Task objective: Scan the material below for the string "script", and copy every line where it shows up.
——————
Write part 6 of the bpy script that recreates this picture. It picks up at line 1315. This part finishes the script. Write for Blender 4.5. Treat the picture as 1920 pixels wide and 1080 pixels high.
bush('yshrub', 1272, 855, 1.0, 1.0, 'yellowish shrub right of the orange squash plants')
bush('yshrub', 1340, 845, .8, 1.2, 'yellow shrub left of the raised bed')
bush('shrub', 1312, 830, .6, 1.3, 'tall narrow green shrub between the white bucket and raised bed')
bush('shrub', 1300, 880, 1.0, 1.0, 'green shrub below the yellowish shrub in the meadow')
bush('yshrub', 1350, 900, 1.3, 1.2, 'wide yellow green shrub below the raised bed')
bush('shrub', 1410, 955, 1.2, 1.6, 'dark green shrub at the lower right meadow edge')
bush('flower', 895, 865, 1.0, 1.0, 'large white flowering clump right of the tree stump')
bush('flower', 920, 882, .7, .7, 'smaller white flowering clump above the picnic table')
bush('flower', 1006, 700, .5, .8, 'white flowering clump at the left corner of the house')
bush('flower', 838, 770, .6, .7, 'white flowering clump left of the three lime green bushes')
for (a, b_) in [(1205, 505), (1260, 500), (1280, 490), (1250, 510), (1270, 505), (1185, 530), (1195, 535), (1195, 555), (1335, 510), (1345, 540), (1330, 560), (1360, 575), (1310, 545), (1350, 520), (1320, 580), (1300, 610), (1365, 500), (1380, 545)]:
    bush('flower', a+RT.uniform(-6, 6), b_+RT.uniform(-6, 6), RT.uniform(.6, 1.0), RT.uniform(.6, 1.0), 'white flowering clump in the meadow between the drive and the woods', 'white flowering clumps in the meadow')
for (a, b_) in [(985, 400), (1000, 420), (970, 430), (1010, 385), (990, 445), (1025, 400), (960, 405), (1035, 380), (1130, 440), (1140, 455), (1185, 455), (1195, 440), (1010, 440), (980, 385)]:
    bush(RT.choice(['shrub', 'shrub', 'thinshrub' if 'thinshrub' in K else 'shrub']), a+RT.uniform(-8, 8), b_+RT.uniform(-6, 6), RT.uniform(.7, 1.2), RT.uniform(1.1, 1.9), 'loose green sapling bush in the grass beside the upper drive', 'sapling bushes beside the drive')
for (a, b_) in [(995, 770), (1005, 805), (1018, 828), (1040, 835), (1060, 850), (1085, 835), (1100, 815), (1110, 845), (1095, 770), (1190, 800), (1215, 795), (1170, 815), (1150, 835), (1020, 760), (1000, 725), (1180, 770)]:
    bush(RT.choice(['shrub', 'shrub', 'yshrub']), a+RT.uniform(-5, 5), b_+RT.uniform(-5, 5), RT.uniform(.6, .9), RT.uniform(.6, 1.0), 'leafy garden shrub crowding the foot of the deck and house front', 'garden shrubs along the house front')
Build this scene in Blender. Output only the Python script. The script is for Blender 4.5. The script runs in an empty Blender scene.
——————
Full output:
Write part 6 of the bpy script that recreates this picture. It picks up at line 1315. This part finishes the script. Write for Blender 4.5. Treat the picture as 1920 pixels wide and 1080 pixels high.
Build this scene in Blender. Output only the Python script. The script is for Blender 4.5. The script runs in an empty Blender scene.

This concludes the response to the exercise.